Observation in a random sample falling outside of the distribution?

Question

I am wondering if an observation in a random sample is allowed to fall outside of the distribution.

What prompted this question is the example linked in this answer. The example is on page 13 in the pdf referenced in that answer. I will summarize my question/the example here, but see the reference if I have not explained well.

Say we have the uniform distribution on $[0,\theta],\ U[0,\theta]$ on the interval $[0,\theta]$. In the example, the likelihood function is written $$ \prod_{i=1}^n f(X_i \vert \theta) = \frac{1}{\theta^n}I(X_1,\dots,X_n \in [0,\theta]) = \frac{1}{\theta^n}I(\max (X_1,\dots,X_n) \leq \theta) $$

Where $I$ is the indicator function. The example notes that they write the likelihood function using an indicator function because:

"What the indicator above means is that the likelihood will be equal to $0$ if at least one of the factors is $0$ and this will happen if at least one observation $X_i$ will fall outside of the ’allowed’ interval $[0, \theta]$."

I don't see how an observation can fall outside the allowed interval.

I realize that the uniform distribution is technically defined everywhere, but has probability zero outside the given interval. Since all points outside the interval have probability zero, I don't see how a draw can be from outside the interval.

For easier access, I am linking the pdf with the example here as well, see the bottom of page 13

Answer 1

I think that sentence is to define the indicator function (it's a function by itself), which is independent to the distribution.

Without any knowledge about the distribution, the indicator function is still valid i.e. it returns value $0$ or $1$ base on the value of $X_i$ for a defined interval.

Now that you know about the uniform distribution, such that $X_i$ has $0$ probability to be outside the interval, we can use the indicator function as a way to rewrite the likelihood function and introduce $Max(X_1,...,X_n)$ which is useful for the next part.

The fact that the we use the indicator function does not interfere with the hypothesis that the distribution is uniform, in which case we know for sure that all values of $X_i$ will be inside the interval. But keep in mind that we are doing statistics, in the real world, the distribution is not "given". Your question is more philosophical than technical. It is like saying, there is a probability for A to happen, that probability is equal to $0$. The sentence is technically not self-contradicting, even then in common language people will find it a little bit confusing.

Answer 2

So I guess I was thinking about the problem in the wrong way, and thus asked a question that perhaps doesn't make much sense. To answer what I asked, an observation cannot fall outside the allowed interval, as stated in a comment above.

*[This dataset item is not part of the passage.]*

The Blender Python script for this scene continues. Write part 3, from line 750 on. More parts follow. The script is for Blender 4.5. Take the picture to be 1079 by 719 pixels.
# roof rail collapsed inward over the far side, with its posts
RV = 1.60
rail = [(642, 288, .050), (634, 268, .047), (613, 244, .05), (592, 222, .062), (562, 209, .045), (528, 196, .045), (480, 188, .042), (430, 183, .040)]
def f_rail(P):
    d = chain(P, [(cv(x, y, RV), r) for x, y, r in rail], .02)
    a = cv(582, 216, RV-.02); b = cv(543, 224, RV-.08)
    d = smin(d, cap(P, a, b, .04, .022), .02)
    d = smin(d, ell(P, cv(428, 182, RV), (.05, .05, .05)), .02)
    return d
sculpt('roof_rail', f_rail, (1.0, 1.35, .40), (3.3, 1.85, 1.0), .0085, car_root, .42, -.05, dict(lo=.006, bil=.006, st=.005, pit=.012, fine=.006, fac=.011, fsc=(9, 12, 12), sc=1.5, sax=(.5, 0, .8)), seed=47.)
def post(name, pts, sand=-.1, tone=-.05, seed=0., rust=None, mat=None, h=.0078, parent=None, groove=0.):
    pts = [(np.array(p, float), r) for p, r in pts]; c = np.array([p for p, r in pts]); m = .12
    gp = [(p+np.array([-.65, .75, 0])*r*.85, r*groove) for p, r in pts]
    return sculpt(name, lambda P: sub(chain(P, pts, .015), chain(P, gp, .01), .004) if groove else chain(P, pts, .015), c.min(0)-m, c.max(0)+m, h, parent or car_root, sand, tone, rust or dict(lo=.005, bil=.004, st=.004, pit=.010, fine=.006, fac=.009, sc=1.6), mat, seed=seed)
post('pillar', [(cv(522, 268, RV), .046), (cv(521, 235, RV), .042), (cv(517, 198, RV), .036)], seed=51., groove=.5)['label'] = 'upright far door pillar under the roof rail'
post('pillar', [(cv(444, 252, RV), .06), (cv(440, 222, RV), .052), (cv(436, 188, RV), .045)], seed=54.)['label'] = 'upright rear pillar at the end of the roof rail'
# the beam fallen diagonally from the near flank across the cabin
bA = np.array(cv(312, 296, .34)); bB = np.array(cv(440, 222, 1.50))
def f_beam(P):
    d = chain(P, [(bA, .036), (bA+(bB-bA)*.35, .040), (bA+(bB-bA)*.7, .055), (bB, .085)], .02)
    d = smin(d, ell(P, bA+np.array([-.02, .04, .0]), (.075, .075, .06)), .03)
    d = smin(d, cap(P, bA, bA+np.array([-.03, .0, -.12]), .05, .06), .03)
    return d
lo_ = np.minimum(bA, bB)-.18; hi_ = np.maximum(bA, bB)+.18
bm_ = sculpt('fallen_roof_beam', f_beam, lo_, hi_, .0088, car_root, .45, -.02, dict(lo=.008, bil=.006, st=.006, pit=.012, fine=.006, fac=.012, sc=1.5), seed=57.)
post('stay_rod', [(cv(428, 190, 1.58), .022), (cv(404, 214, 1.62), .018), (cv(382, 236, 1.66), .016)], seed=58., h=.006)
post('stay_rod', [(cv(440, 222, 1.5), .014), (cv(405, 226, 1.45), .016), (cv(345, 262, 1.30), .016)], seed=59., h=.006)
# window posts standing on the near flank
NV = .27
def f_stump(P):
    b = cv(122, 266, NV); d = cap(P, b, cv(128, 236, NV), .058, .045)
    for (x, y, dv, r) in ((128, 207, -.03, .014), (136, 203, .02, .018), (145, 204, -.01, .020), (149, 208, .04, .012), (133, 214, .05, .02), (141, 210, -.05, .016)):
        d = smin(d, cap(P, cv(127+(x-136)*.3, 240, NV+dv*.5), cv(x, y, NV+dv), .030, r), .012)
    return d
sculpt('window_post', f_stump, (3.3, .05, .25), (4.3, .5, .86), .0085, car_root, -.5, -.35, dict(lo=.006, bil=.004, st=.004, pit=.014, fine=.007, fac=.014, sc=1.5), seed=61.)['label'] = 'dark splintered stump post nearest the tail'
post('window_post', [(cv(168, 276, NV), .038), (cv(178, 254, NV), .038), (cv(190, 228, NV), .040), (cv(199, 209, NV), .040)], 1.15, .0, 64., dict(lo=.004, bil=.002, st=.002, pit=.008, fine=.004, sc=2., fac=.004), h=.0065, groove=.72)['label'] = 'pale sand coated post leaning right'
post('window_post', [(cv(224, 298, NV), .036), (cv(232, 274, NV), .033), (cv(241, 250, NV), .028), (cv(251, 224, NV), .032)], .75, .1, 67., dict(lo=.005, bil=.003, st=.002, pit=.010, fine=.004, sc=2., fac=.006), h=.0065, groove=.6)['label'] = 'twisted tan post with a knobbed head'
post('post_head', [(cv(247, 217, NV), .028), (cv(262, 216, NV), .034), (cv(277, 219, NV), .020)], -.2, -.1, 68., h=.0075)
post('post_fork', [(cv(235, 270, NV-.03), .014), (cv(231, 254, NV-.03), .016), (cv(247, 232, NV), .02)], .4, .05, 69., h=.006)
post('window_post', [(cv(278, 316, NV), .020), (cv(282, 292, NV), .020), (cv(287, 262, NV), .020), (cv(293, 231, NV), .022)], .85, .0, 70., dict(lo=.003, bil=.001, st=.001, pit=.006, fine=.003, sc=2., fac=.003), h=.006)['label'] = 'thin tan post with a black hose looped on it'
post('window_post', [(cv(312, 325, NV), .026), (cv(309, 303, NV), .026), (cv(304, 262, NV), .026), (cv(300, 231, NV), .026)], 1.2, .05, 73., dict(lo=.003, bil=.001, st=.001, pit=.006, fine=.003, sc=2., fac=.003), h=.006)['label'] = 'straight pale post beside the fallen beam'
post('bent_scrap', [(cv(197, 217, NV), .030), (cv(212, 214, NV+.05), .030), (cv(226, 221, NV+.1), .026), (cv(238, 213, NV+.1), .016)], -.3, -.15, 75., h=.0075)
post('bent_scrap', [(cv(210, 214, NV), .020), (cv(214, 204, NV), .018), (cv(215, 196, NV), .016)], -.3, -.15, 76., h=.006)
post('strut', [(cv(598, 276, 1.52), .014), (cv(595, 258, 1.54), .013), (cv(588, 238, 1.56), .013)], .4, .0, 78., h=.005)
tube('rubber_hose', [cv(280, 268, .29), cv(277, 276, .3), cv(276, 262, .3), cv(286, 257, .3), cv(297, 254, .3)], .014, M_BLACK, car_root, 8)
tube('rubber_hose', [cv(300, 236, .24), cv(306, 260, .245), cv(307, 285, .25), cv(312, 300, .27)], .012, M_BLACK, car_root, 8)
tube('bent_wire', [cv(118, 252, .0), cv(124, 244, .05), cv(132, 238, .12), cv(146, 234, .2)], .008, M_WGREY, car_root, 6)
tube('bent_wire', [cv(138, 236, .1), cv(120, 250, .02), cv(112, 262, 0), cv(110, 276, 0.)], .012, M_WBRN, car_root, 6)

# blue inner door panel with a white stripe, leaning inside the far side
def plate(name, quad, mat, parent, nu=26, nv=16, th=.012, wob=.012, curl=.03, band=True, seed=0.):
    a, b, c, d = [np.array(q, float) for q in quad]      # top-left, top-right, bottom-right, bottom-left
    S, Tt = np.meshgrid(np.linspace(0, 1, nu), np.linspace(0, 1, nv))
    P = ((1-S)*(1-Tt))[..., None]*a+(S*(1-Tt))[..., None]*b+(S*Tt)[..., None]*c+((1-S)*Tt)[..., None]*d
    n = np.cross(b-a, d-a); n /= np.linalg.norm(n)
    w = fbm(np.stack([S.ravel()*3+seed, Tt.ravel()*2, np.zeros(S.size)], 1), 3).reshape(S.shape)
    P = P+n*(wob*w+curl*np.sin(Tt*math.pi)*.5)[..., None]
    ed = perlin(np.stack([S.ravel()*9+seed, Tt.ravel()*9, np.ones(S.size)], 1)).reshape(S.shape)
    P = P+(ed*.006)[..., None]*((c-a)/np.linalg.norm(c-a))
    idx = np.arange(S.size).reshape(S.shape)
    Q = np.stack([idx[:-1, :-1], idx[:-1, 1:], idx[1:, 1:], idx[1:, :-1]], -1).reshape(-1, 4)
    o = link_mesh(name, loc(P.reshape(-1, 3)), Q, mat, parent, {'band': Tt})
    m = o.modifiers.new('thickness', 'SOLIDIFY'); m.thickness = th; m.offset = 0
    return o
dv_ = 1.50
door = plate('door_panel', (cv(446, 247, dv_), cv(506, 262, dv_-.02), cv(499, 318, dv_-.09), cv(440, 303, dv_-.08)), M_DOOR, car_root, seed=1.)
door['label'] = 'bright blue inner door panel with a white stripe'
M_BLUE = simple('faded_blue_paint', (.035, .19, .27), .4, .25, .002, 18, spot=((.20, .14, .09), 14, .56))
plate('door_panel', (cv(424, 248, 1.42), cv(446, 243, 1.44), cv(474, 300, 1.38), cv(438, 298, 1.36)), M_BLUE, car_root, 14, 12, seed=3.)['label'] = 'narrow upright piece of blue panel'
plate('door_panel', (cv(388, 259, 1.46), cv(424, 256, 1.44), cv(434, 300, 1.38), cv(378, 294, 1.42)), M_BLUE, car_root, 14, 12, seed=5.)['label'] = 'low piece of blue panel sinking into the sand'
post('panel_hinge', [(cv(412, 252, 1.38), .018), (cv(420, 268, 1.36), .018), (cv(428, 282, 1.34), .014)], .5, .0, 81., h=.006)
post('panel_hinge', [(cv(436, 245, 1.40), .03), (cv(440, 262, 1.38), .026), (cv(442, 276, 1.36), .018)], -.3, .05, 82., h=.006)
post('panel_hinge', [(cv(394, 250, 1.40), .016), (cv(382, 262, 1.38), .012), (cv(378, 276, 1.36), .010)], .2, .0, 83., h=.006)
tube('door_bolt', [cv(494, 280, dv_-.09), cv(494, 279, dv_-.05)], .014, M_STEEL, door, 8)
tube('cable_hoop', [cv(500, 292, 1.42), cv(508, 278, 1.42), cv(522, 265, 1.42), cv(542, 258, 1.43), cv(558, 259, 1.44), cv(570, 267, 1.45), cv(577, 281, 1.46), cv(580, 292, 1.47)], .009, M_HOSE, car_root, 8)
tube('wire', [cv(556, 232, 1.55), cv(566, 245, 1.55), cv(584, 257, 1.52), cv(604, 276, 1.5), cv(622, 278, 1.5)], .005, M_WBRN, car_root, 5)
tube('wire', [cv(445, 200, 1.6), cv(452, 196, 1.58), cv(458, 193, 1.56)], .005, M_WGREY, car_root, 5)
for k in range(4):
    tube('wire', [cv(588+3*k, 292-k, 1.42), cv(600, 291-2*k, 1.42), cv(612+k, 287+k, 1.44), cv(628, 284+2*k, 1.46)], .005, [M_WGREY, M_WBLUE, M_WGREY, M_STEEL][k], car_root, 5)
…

My misconception (which I post in case anybody else has the same misconception), is that I was thinking of a uniform distribution, $U\sim [0,\theta]$ from which we are taking draws $x_1,x_2,\dots ,x_n$, in which case all of the $x_i$'s would need to be in $[0,\theta]$. I was then thinking that the likelihood was talking about the likelihood of taking draws of a $U\sim [0,\theta]$ distribution, but the likelihood is really talking about taking draws from a $U\sim [0,\theta']$ distribution, $\theta'$ and estimate of $\theta$.

To be long winded, what is happening in the problem is kind of like this: The distribution is $U\sim[0,\Theta]$ (perhaps even say $U\sim [\Theta_1,\Theta_2]$ if you want more generality). Therefore, all the $x_i$'s are in $[0,\Theta]$. We do not know $\Theta$, though. What the likelihood function is doing is saying "what is the likelihood" that $\theta = \Theta$. Well, since $x_i \ in [0,\Theta]$, if there exists and $x_j,\ j\leq n$ such that $x_j \not\in [0,\theta_1]$ then the likelihood that $\theta_1 = \Theta $ is $0$ because $x_j \in [0,\Theta]$. That is, the observations cannot fall outside of the actual distribution, so if they are falling outside of an estimate of the distribution, that estimate must have a likelihood of $0$.

In short: when the problem mentions an observation $x_i$ falling outside of the "allowed interval", it is not talking about the actual distribution (the actual interval), but the estimated distribution/interval $[0,\theta]$.

A little add on: The indicator function here allows us to represent/deal with the fact that which outcomes are possible depends on the parameter we are estimating (whereas, say for the normal distribution if we estimate the variance or mean, different means or variances do not make observing something like $10000$ impossible -- they simply make it more or less likely).